Aim: Restate each line of the listing exactly, without carrying over any pictures.

•••••

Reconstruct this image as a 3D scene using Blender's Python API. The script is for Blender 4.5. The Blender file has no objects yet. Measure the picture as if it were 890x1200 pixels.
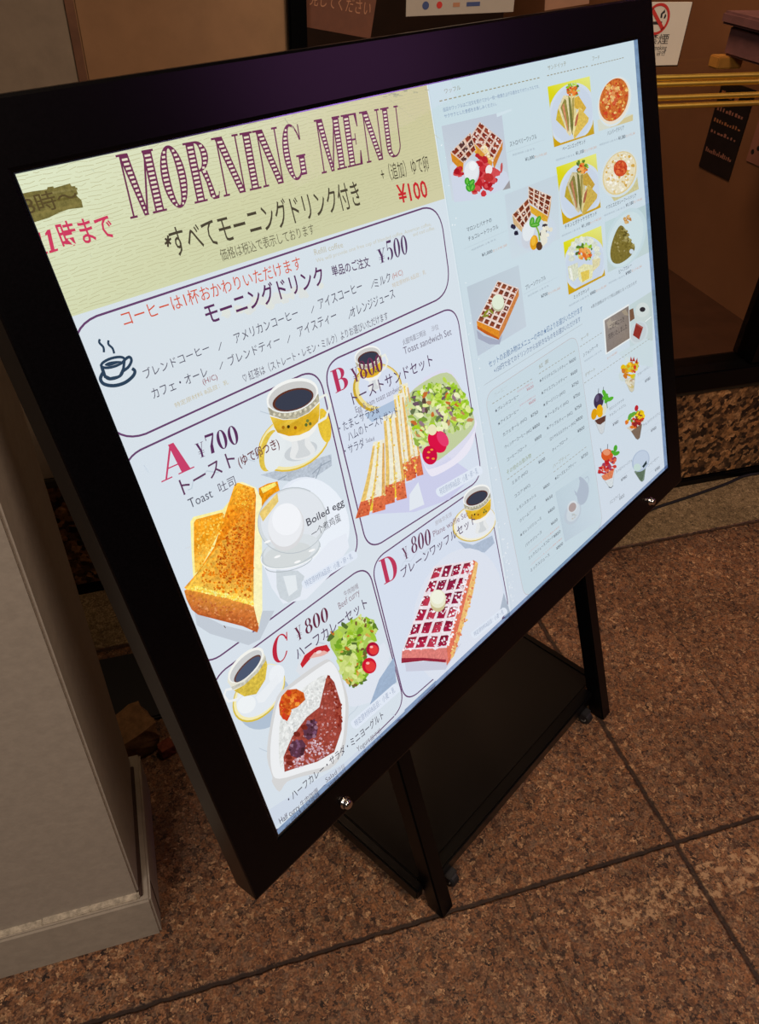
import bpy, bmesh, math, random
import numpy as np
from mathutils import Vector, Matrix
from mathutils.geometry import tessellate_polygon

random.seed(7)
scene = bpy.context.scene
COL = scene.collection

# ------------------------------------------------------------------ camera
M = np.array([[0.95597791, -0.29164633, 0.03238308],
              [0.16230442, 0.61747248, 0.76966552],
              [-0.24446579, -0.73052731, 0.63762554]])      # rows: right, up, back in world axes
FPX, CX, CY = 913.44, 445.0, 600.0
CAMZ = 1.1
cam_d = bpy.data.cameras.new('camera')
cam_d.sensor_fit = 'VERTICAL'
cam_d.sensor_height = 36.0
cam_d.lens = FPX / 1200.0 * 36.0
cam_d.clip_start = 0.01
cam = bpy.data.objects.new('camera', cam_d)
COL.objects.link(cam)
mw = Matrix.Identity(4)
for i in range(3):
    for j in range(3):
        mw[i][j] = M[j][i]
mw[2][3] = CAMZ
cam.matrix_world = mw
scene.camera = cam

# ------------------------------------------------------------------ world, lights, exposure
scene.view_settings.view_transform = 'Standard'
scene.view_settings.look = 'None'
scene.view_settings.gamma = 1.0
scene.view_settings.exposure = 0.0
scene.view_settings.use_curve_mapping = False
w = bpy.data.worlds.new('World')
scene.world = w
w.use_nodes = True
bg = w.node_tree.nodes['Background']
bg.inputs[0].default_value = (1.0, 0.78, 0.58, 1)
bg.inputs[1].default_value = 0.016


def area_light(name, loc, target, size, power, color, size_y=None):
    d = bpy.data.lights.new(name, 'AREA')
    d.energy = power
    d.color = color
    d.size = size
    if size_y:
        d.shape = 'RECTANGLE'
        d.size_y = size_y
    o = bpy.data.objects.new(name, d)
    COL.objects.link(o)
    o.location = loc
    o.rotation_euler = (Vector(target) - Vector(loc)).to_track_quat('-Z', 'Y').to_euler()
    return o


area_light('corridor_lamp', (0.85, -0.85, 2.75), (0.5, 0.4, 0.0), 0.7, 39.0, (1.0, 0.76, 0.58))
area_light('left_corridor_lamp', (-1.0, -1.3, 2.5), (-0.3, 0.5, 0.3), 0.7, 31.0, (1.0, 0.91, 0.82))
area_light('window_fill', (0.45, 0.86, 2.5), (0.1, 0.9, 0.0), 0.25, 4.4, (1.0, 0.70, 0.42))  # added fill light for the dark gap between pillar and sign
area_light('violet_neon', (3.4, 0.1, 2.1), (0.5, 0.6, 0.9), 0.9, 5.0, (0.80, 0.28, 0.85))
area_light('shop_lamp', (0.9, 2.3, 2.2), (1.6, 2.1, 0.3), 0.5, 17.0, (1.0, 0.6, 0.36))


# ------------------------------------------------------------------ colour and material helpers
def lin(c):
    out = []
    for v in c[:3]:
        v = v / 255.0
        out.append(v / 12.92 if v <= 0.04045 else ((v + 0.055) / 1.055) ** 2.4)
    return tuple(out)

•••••

Answer for this exercise:
Reconstruct this image as a 3D scene using Blender's Python API. The script is for Blender 4.5. The Blender file has no objects yet. Measure the picture as if it were 890x1200 pixels.
import bpy, bmesh, math, random
import numpy as np
from mathutils import Vector, Matrix
from mathutils.geometry import tessellate_polygon

random.seed(7)
scene = bpy.context.scene
COL = scene.collection

# ------------------------------------------------------------------ camera
M = np.array([[0.95597791, -0.29164633, 0.03238308],
              [0.16230442, 0.61747248, 0.76966552],
              [-0.24446579, -0.73052731, 0.63762554]])      # rows: right, up, back in world axes
FPX, CX, CY = 913.44, 445.0, 600.0
CAMZ = 1.1
cam_d = bpy.data.cameras.new('camera')
cam_d.sensor_fit = 'VERTICAL'
cam_d.sensor_height = 36.0
cam_d.lens = FPX / 1200.0 * 36.0
cam_d.clip_start = 0.01
cam = bpy.data.objects.new('camera', cam_d)
COL.objects.link(cam)
mw = Matrix.Identity(4)
for i in range(3):
    for j in range(3):
        mw[i][j] = M[j][i]
mw[2][3] = CAMZ
cam.matrix_world = mw
scene.camera = cam

# ------------------------------------------------------------------ world, lights, exposure
scene.view_settings.view_transform = 'Standard'
scene.view_settings.look = 'None'
scene.view_settings.gamma = 1.0
scene.view_settings.exposure = 0.0
scene.view_settings.use_curve_mapping = False
w = bpy.data.worlds.new('World')
scene.world = w
w.use_nodes = True
bg = w.node_tree.nodes['Background']
bg.inputs[0].default_value = (1.0, 0.78, 0.58, 1)
bg.inputs[1].default_value = 0.016


def area_light(name, loc, target, size, power, color, size_y=None):
    d = bpy.data.lights.new(name, 'AREA')
    d.energy = power
    d.color = color
    d.size = size
    if size_y:
        d.shape = 'RECTANGLE'
        d.size_y = size_y
    o = bpy.data.objects.new(name, d)
    COL.objects.link(o)
    o.location = loc
    o.rotation_euler = (Vector(target) - Vector(loc)).to_track_quat('-Z', 'Y').to_euler()
    return o


area_light('corridor_lamp', (0.85, -0.85, 2.75), (0.5, 0.4, 0.0), 0.7, 39.0, (1.0, 0.76, 0.58))
area_light('left_corridor_lamp', (-1.0, -1.3, 2.5), (-0.3, 0.5, 0.3), 0.7, 31.0, (1.0, 0.91, 0.82))
area_light('window_fill', (0.45, 0.86, 2.5), (0.1, 0.9, 0.0), 0.25, 4.4, (1.0, 0.70, 0.42))  # added fill light for the dark gap between pillar and sign
area_light('violet_neon', (3.4, 0.1, 2.1), (0.5, 0.6, 0.9), 0.9, 5.0, (0.80, 0.28, 0.85))
area_light('shop_lamp', (0.9, 2.3, 2.2), (1.6, 2.1, 0.3), 0.5, 17.0, (1.0, 0.6, 0.36))


# ------------------------------------------------------------------ colour and material helpers
def lin(c):
    out = []
    for v in c[:3]:
        v = v / 255.0
        out.append(v / 12.92 if v <= 0.04045 else ((v + 0.055) / 1.055) ** 2.4)
    return tuple(out)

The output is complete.